> [What is expected]:
Retype all of the data. Every line must match exactly.

===

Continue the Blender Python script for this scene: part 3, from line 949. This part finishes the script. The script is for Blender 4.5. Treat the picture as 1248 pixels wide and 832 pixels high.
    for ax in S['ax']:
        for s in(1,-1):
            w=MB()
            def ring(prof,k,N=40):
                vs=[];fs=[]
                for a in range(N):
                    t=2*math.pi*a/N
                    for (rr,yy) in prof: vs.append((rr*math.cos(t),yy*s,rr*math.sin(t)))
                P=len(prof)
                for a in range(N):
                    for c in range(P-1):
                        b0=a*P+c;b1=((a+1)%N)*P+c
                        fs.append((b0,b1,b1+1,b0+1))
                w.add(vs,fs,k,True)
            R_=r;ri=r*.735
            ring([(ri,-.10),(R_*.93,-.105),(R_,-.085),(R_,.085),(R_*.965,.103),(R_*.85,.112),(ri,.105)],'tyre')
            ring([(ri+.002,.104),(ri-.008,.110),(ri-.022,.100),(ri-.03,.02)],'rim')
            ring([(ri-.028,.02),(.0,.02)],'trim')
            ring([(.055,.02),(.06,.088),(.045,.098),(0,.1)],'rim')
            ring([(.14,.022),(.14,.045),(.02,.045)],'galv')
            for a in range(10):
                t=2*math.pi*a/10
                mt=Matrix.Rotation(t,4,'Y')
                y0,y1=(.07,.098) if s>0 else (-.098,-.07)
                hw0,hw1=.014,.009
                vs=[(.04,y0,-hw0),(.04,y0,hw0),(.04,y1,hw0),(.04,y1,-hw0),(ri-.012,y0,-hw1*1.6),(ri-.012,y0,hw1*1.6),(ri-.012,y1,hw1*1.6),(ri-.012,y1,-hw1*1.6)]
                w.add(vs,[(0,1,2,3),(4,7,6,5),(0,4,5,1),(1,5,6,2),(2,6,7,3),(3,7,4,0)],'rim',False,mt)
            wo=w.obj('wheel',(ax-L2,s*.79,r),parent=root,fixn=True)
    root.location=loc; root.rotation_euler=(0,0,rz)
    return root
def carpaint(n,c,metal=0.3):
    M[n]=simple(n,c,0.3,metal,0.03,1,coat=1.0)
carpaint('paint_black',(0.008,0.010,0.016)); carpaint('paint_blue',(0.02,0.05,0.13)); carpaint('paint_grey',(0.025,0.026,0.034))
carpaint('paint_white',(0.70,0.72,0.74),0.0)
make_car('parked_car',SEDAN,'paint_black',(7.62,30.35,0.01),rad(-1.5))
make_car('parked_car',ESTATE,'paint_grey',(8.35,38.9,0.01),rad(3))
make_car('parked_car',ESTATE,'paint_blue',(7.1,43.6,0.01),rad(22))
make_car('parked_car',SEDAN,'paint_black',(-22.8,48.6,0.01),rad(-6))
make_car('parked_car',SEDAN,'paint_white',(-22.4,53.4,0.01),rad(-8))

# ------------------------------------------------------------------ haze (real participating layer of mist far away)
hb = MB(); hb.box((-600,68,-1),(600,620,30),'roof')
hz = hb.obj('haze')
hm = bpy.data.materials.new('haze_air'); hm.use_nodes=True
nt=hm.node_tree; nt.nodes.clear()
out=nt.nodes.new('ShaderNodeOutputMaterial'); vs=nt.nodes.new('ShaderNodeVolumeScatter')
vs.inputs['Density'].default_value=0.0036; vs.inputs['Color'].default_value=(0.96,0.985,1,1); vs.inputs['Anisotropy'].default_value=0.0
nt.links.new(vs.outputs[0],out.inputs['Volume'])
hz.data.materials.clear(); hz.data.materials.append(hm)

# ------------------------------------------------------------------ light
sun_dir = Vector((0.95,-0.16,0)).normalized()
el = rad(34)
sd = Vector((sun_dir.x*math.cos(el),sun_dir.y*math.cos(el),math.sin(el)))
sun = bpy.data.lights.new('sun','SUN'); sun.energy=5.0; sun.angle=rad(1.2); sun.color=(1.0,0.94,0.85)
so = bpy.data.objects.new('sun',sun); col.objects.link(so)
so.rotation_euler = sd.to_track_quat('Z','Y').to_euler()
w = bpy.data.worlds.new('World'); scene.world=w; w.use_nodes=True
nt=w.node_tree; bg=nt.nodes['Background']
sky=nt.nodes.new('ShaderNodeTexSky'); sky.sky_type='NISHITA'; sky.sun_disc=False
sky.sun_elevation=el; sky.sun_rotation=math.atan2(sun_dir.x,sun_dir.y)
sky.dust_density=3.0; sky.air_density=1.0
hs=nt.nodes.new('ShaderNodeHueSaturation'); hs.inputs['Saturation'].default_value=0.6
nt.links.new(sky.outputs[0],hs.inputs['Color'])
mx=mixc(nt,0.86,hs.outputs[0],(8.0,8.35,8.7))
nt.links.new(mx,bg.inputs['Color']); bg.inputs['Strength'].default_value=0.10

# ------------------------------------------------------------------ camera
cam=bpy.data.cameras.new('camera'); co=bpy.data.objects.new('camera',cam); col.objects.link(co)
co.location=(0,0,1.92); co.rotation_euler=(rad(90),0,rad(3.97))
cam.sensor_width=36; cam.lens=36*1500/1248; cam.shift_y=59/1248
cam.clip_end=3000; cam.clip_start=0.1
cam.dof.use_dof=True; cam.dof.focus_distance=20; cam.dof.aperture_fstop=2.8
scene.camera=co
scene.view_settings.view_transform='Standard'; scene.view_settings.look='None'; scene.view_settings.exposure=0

===

> [Expected answer]:
Continue the Blender Python script for this scene: part 3, from line 949. This part finishes the script. The script is for Blender 4.5. Treat the picture as 1248 pixels wide and 832 pixels high.
    for ax in S['ax']:
        for s in(1,-1):
            w=MB()
            def ring(prof,k,N=40):
                vs=[];fs=[]
                for a in range(N):
                    t=2*math.pi*a/N
                    for (rr,yy) in prof: vs.append((rr*math.cos(t),yy*s,rr*math.sin(t)))
                P=len(prof)
                for a in range(N):
                    for c in range(P-1):
                        b0=a*P+c;b1=((a+1)%N)*P+c
                        fs.append((b0,b1,b1+1,b0+1))
                w.add(vs,fs,k,True)
            R_=r;ri=r*.735
            ring([(ri,-.10),(R_*.93,-.105),(R_,-.085),(R_,.085),(R_*.965,.103),(R_*.85,.112),(ri,.105)],'tyre')
            ring([(ri+.002,.104),(ri-.008,.110),(ri-.022,.100),(ri-.03,.02)],'rim')
            ring([(ri-.028,.02),(.0,.02)],'trim')
            ring([(.055,.02),(.06,.088),(.045,.098),(0,.1)],'rim')
            ring([(.14,.022),(.14,.045),(.02,.045)],'galv')
            for a in range(10):
                t=2*math.pi*a/10
                mt=Matrix.Rotation(t,4,'Y')
                y0,y1=(.07,.098) if s>0 else (-.098,-.07)
                hw0,hw1=.014,.009
                vs=[(.04,y0,-hw0),(.04,y0,hw0),(.04,y1,hw0),(.04,y1,-hw0),(ri-.012,y0,-hw1*1.6),(ri-.012,y0,hw1*1.6),(ri-.012,y1,hw1*1.6),(ri-.012,y1,-hw1*1.6)]
                w.add(vs,[(0,1,2,3),(4,7,6,5),(0,4,5,1),(1,5,6,2),(2,6,7,3),(3,7,4,0)],'rim',False,mt)
            wo=w.obj('wheel',(ax-L2,s*.79,r),parent=root,fixn=True)
    root.location=loc; root.rotation_euler=(0,0,rz)
    return root
def carpaint(n,c,metal=0.3):
    M[n]=simple(n,c,0.3,metal,0.03,1,coat=1.0)
carpaint('paint_black',(0.008,0.010,0.016)); carpaint('paint_blue',(0.02,0.05,0.13)); carpaint('paint_grey',(0.025,0.026,0.034))
carpaint('paint_white',(0.70,0.72,0.74),0.0)
make_car('parked_car',SEDAN,'paint_black',(7.62,30.35,0.01),rad(-1.5))
make_car('parked_car',ESTATE,'paint_grey',(8.35,38.9,0.01),rad(3))
make_car('parked_car',ESTATE,'paint_blue',(7.1,43.6,0.01),rad(22))
make_car('parked_car',SEDAN,'paint_black',(-22.8,48.6,0.01),rad(-6))
make_car('parked_car',SEDAN,'paint_white',(-22.4,53.4,0.01),rad(-8))

# ------------------------------------------------------------------ haze (real participating layer of mist far away)
hb = MB(); hb.box((-600,68,-1),(600,620,30),'roof')
hz = hb.obj('haze')
hm = bpy.data.materials.new('haze_air'); hm.use_nodes=True
nt=hm.node_tree; nt.nodes.clear()
out=nt.nodes.new('ShaderNodeOutputMaterial'); vs=nt.nodes.new('ShaderNodeVolumeScatter')
vs.inputs['Density'].default_value=0.0036; vs.inputs['Color'].default_value=(0.96,0.985,1,1); vs.inputs['Anisotropy'].default_value=0.0
nt.links.new(vs.outputs[0],out.inputs['Volume'])
hz.data.materials.clear(); hz.data.materials.append(hm)

# ------------------------------------------------------------------ light
sun_dir = Vector((0.95,-0.16,0)).normalized()
el = rad(34)
sd = Vector((sun_dir.x*math.cos(el),sun_dir.y*math.cos(el),math.sin(el)))
sun = bpy.data.lights.new('sun','SUN'); sun.energy=5.0; sun.angle=rad(1.2); sun.color=(1.0,0.94,0.85)
so = bpy.data.objects.new('sun',sun); col.objects.link(so)
so.rotation_euler = sd.to_track_quat('Z','Y').to_euler()
w = bpy.data.worlds.new('World'); scene.world=w; w.use_nodes=True
nt=w.node_tree; bg=nt.nodes['Background']
sky=nt.nodes.new('ShaderNodeTexSky'); sky.sky_type='NISHITA'; sky.sun_disc=False
sky.sun_elevation=el; sky.sun_rotation=math.atan2(sun_dir.x,sun_dir.y)
sky.dust_density=3.0; sky.air_density=1.0
hs=nt.nodes.new('ShaderNodeHueSaturation'); hs.inputs['Saturation'].default_value=0.6
nt.links.new(sky.outputs[0],hs.inputs['Color'])
mx=mixc(nt,0.86,hs.outputs[0],(8.0,8.35,8.7))
nt.links.new(mx,bg.inputs['Color']); bg.inputs['Strength'].default_value=0.10

# ------------------------------------------------------------------ camera
cam=bpy.data.cameras.new('camera'); co=bpy.data.objects.new('camera',cam); col.objects.link(co)
co.location=(0,0,1.92); co.rotation_euler=(rad(90),0,rad(3.97))
cam.sensor_width=36; cam.lens=36*1500/1248; cam.shift_y=59/1248
cam.clip_end=3000; cam.clip_start=0.1
cam.dof.use_dof=True; cam.dof.focus_distance=20; cam.dof.aperture_fstop=2.8
scene.camera=co
scene.view_settings.view_transform='Standard'; scene.view_settings.look='None'; scene.view_settings.exposure=0